Cultural theorist McKenzie Wark describes a similar practice in the realm of philosophy. In her work on the Situationist Internationale, she characterizes a kind of critical philosophy happening outside of the ivory tower in which artists and activists appropriate the “high theory” language of established intellectuals and apply it to their own everyday concerns. She calls this “low theory”—the work of moving critical philosophy out of the university and into the streets.
I’m drawn to this double movement—technology and theory both getting refashioned by those outside of the halls of power.
Design Friction vs Dark UX
In their 2025 book Exocapitalism: Economies with Absolutely No Limits, artists and theorists Marek Poliks and Roberto Alonso Trillo describe how platform economies insulate themselves from the messy physical world through the increasingly convoluted abstractions of high finance and business-to-business Software-as-a-Service sales models. They call this process “Lift.” The corollary is “Drag”—the attempts to slow capital’s takeoff by adding friction, creating impediments and frustrating smooth operations. They show how bureaucracies weaponize this concept through the administration of human-resources departments and social-assistance programs that employ red tape and complicated requirements to limit access and generate opportunities for value extraction.
Design has an opportunity to surface these operations. What began as the utilitarian and invisible practice of user experience—perhaps best exemplified by Apple’s Human Interface Guidelines—has taken on a more sinister dimension in the practice known as Dark UX: the deliberate manipulation of users into performing actions they didn’t intend, or the obstruction of actions they wish to take, such as canceling a subscription.
In a cultural moment defined by anxiety over the effects of always-on media streams and addictively sticky platforms, there is a growing call to slow things down, to design moments of pause and reflection. Friction can operate at many scales and be employed for pro-social benefit or for cynical profit. By invoking the raw materials of these interfaces—the layouts of bureaucratic forms, the progress indicators and menus of operating systems and web apps—I aim to make legible the otherwise obscure techniques that conceal the interests embedded within them.

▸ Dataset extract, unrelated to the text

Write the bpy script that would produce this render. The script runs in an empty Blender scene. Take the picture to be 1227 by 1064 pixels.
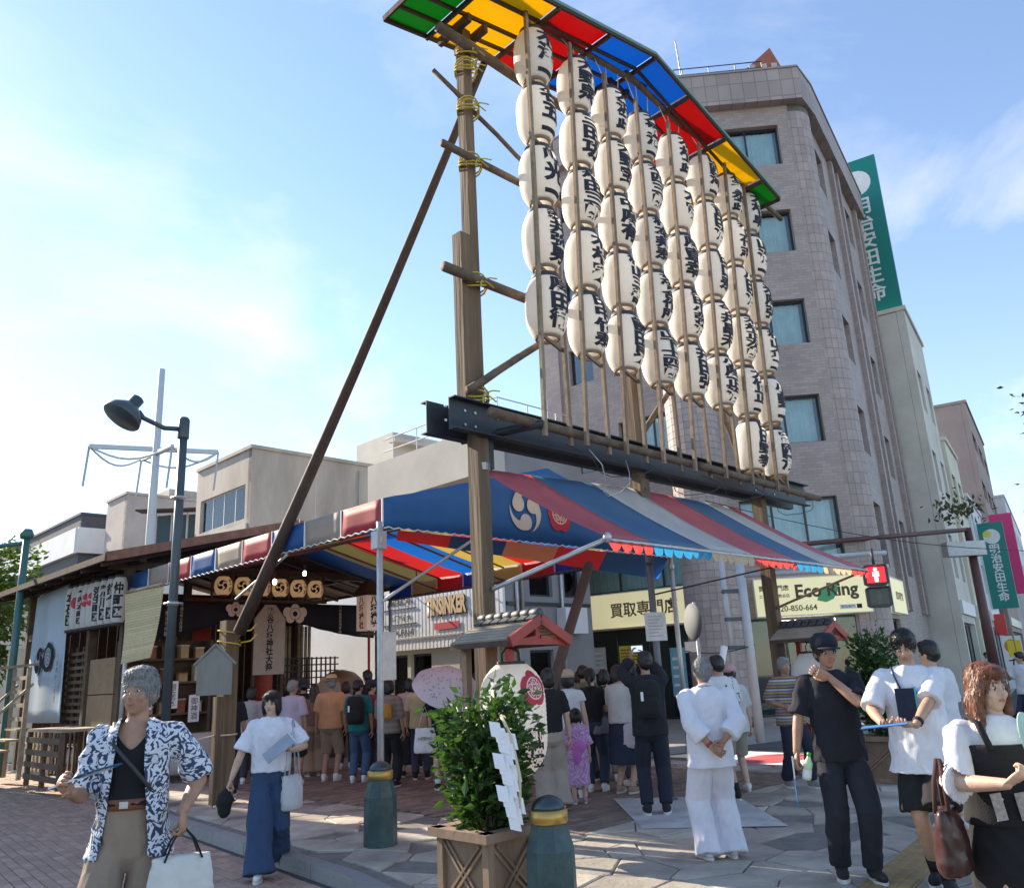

Sci-Fi as Activist Practice
A question running through my areas of concern is: “who gets to make the future?” Visions of the future are never singular or inevitable. They’re contested and provisional, rooted in the outlook of their times and shaped by forces with the power to disseminate them. Cyberpunk reflected the geopolitics of the Cold War 1980s and fears of waning American dominance under globalization. Much of its aesthetics read as retro-futuristic today. The 1990s gave us the popular techno-optimism of WIRED magazine which Silicon Valley happily promoted. Alternative visions found in Afrofuturism and Indigenous Futurism offer suggestions of what other realities could look like if different values and priorities flourished.
As Walidah Imarisha observes in the introduction to Octavia’s Brood: Science Fiction Stories from Social Justice Movements, efforts to change the world for the better begin with a process of envisioning those worlds; she writes that “all organizing is science fiction.” This tells me that the corollary is also true: science fiction is a kind of activism, attempting to influence reality by telling stories about potential futures. We can critique futuring the same way we critique any institution—whose futures get funded, whose are foreclosed, who benefits from the visions being sold.
Vernacular Futures
I’m interested in the contact points where the infrastructure of technologies and institutions meets the lived experiences of the people they affect, and the vernacular forms of remixing and reinterpretation that happen there. The texture of our modern lives is shaped by user-interface elements and the global pop iconography of emoji. We communicate in a shorthand of recombinant media circulating in our feeds and timelines. Images that carry sociological significance are repurposed and recontextualized as memes like a Duchamp Readymade. Like graffiti on public signage, UI becomes a landscape for subversion.
My practice operates in a space I’m calling Speculative Bureaucracy—using the visual languages of administration and policy to open up a space for criticism of the systems we experience every day. This is low theory applied to interface design, finding new uses for the everyday aesthetics of control in an effort to imagine different futures.